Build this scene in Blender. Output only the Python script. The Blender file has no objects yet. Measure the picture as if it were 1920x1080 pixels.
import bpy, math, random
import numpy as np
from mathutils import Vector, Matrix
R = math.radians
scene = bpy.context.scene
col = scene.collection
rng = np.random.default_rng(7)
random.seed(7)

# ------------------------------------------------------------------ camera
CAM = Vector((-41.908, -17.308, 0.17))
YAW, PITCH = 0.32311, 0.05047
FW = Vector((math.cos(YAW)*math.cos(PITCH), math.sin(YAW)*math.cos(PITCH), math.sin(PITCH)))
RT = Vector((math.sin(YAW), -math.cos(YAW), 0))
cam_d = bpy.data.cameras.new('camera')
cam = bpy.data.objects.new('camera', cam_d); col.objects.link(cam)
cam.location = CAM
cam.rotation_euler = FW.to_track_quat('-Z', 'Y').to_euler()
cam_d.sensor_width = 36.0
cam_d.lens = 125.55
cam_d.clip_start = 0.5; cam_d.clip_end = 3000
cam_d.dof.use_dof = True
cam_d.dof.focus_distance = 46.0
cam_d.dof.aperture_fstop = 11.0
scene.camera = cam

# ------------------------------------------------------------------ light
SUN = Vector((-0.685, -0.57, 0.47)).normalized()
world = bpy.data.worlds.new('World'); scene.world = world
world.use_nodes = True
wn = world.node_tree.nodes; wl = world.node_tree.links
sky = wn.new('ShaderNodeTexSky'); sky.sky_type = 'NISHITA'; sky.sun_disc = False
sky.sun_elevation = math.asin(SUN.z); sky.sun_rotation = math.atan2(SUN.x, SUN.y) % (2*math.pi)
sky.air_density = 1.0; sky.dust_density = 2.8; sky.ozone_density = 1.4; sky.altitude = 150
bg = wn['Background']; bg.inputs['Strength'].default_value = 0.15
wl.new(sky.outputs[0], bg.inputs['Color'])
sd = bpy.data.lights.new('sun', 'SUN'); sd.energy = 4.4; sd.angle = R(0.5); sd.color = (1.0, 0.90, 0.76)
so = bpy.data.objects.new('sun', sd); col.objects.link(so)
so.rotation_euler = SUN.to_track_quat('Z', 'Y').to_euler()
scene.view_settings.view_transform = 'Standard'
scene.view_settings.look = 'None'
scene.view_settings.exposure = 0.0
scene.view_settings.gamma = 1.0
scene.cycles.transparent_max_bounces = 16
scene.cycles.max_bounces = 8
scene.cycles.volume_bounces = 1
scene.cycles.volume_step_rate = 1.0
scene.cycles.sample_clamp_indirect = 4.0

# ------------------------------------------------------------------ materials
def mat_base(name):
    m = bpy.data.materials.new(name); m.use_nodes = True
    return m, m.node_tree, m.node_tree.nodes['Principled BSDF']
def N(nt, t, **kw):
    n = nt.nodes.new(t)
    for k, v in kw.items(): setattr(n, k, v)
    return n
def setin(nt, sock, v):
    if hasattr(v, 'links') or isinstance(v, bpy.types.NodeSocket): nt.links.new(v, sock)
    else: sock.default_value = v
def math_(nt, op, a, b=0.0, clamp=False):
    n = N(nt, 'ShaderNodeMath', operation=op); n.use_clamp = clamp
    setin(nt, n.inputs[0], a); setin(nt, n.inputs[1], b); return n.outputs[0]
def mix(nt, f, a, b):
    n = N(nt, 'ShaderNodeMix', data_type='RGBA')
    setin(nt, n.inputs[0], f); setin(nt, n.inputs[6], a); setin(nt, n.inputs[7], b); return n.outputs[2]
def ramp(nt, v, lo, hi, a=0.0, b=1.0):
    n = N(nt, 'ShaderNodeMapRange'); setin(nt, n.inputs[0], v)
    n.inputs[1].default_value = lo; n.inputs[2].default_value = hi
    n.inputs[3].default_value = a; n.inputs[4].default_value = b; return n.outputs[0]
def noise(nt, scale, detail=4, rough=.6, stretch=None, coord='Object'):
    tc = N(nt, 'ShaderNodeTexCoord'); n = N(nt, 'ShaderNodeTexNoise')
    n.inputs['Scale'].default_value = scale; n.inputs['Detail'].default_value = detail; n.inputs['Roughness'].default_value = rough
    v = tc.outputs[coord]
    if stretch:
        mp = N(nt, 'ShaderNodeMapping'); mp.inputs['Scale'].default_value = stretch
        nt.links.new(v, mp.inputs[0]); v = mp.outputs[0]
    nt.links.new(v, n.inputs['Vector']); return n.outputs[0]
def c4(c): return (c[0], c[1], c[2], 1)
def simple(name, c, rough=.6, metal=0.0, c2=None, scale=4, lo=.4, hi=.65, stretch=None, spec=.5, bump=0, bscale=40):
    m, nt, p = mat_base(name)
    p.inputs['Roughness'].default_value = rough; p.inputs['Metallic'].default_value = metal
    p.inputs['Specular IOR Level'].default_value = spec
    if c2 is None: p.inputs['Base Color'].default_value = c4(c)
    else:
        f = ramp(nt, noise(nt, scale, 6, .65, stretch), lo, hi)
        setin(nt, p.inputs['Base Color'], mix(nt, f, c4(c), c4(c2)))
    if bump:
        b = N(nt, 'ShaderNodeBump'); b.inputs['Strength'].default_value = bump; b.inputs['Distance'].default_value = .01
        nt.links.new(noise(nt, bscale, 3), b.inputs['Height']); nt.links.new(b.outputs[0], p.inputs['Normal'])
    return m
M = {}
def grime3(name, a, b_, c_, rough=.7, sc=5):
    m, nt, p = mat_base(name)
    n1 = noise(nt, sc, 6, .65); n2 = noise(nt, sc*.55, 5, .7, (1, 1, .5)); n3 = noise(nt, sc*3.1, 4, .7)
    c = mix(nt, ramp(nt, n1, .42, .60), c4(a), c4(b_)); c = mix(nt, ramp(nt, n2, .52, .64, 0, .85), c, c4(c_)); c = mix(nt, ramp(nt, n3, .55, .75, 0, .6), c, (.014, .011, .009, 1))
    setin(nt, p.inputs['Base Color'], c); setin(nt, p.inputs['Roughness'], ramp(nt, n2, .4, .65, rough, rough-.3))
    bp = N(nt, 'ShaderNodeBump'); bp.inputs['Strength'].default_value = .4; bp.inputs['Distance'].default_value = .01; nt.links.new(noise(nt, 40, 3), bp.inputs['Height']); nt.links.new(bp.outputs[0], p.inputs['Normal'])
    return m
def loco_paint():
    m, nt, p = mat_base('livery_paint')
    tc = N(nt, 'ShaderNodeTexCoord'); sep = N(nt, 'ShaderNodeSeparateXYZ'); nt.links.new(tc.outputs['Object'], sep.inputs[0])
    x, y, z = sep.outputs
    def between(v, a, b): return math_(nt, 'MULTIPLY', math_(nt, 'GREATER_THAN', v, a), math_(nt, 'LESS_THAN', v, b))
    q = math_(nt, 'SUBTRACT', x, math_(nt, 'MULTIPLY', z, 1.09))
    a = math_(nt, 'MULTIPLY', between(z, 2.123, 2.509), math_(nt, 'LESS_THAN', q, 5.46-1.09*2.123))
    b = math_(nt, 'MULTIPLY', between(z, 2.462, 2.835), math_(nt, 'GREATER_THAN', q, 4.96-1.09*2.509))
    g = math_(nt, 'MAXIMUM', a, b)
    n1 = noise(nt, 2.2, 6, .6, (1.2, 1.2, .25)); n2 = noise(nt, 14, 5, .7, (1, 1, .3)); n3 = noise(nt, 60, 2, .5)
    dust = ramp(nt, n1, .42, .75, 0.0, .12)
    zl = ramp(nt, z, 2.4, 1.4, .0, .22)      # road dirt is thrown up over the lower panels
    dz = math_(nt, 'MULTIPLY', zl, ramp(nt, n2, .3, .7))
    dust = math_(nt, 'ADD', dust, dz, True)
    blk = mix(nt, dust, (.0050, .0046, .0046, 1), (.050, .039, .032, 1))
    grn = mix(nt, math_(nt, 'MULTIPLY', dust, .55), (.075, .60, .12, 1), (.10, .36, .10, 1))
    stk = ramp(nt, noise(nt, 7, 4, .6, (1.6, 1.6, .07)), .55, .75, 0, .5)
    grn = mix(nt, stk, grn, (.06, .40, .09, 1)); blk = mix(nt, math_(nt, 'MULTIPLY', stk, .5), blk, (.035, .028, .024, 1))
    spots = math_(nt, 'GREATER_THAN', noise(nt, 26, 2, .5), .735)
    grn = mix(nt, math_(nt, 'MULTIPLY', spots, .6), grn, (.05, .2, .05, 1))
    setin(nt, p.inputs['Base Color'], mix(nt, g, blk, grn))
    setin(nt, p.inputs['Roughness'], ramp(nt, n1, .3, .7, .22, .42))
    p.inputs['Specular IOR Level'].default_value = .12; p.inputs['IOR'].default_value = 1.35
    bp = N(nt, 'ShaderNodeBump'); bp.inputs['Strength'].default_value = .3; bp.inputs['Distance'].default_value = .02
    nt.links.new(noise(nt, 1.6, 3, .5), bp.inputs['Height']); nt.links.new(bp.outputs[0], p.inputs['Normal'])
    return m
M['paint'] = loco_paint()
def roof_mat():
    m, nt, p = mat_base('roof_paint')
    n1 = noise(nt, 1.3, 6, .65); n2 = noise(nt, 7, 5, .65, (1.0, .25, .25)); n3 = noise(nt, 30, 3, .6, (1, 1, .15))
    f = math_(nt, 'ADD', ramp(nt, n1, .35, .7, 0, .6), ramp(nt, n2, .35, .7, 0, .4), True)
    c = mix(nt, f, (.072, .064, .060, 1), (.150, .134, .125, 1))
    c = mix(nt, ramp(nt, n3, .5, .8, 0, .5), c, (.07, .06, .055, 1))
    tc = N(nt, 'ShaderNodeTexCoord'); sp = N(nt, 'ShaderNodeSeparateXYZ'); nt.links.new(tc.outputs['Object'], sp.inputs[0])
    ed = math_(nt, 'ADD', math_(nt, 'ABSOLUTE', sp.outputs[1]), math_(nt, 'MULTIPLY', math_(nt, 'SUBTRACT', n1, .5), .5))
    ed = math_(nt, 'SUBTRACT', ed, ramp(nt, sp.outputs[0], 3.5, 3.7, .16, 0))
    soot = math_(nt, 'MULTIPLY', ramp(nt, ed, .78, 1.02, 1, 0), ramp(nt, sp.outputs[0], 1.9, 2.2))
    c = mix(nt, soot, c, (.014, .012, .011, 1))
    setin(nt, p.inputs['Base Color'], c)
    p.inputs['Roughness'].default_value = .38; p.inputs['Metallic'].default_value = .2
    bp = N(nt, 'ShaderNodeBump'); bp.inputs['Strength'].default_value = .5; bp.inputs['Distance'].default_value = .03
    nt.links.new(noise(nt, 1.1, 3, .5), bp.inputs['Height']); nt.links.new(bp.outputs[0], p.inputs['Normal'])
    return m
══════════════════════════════
▸ EXERCISE DIRECTIONS: Give again, word for word, the lines of the listing, starting at its first line and ending with the line containing "random.seed(7)".

▸ ANSWER FOR THIS EXERCISE:
Build this scene in Blender. Output only the Python script. The Blender file has no objects yet. Measure the picture as if it were 1920x1080 pixels.
import bpy, math, random
import numpy as np
from mathutils import Vector, Matrix
R = math.radians
scene = bpy.context.scene
col = scene.collection
rng = np.random.default_rng(7)
random.seed(7)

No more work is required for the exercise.